Even more importantly, when working with graphic designers and technologists, it is crucial that these partners know what you will need them to do well in advance of deadlines.  Problems inevitably come up (we've had several on the technology front); time has to be built in to deal with those problems.  Likewise, it helps these non-academic members of the team if they can plan their own workflow.  I found that I was able to get good results when I communicated needs and deadlines several weeks in advance.  Of course, it is still the case that we are scrambling to finish all the "packaging" of the modules.  Yet, because we've been talking about design specs and vision for final look and student experience of navigating the course, we aren't trying to make decisions and implement them at the same time.  The decisions were made long ago--now it's just a matter of having enough hands on deck to do the work.

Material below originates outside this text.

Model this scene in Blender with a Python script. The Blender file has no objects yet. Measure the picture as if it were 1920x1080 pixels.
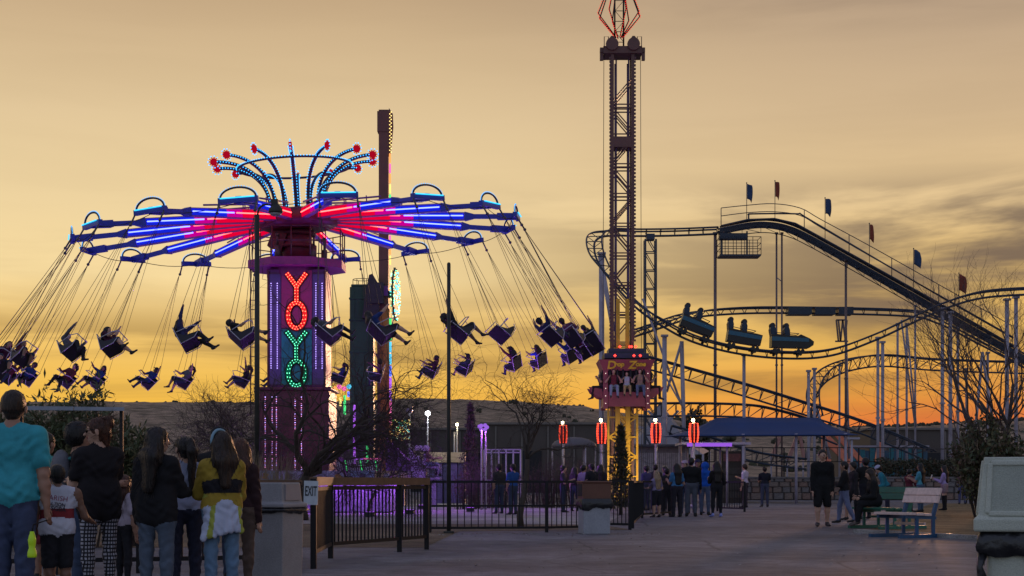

Faculty often hear that they are the obstacles to innovation, particularly on the teaching front.  We are the ones who resist adopting new classroom technologies or experimenting with new modes of course delivery.  Some of this is certainly true.  Yet, in reality, I think many faculty are eager to experiment, particularly in developing digital assets that could be used to blend/flip a course or even convert a traditional classroom course into a fully online course.  However, for this to ever happen on a large scale, institutions need to build infrastructures that support these faculty efforts; they need to understand all the complexities of developing and deploying digital content and ensure that these efforts are adequately incentivized and supported.  They need to create and implement clear policies so that it is as straightforward to get an online course approved as it is a classroom course.  We faculty who are diving into these projects are learning a lot about the sorts of support that needs to be in place in the future.  Administrators who are advocates of online course development would do well to learn from our experiences--the good, the bad, and the ugly.